Donald Trump sits and makes TV ratings joke during military ceremony to honour US flag

'They’re playing that in honour of his ratings. Did you see how good his ratings were?'

Tom Embury-Dennis
Thursday 12 October 2017 23:48 BST
Donald Trump laughs and jokes during solemn ceremony honouring US flag

Donald Trump made a joke about TV ratings during a solemn military ceremony that honours the American flag.

The US President was at the Air National Guard base in Pennsylvania when the “Retreat” bugle call started to play.

Tradition dictates that civilians are expected to put their hands over their hearts during the 25-second tune.

As the tune struck up the US leader, who never served in the US military, was being interviewed on Fox News.

Referring to the bugle as a “nice sound”, Mr Trump asked host Sean Hannity: “Are they playing that for you or for me?”

He added: "They’re playing that in honour of his ratings. Did you see how good his ratings were? He's beating everybody."

His comments led to scattered cheering and clapping in the crowd.

US military newspaper, the Fort Gordon Globe, reported that "Retreat" is traditionally played a time to secure the flag at the end of the day. Service members are expected to “show courtesy” and “respect” during the ceremony.

Part of tradition since before the American Revolutionary War, uniformed military personnel are required to stop and salute the flag, while civilians place their hand over their heart.

Mr Trump’s apparent ignorance of the custom follows weeks of condemnation from the 71-year-old about NFL players “disrespecting” the country’s flag by kneeling during the national anthem, which is traditionally played ahead of all American sporting events.

He told his supporters any “son of a b****” who decided to kneel should be “fired”.

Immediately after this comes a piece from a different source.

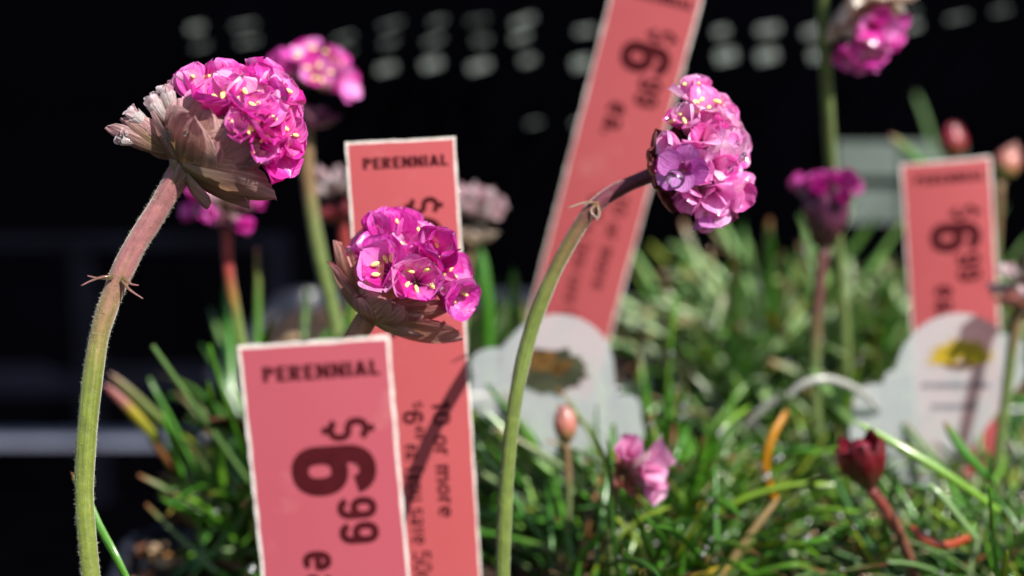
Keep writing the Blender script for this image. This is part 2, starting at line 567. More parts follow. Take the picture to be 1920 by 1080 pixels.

He added that any team owner who did so, would "be the most popular person in this country."

The kneeling protests have been gaining momentum since Colin Kaepernick, an NFL quarterback currently without a team, went down during the national anthem at a pre-season game in 2016, in the wake of a number of shootings of black men by white police officers.

He said he wanted to protest “a country that oppresses black people, and people of colour”.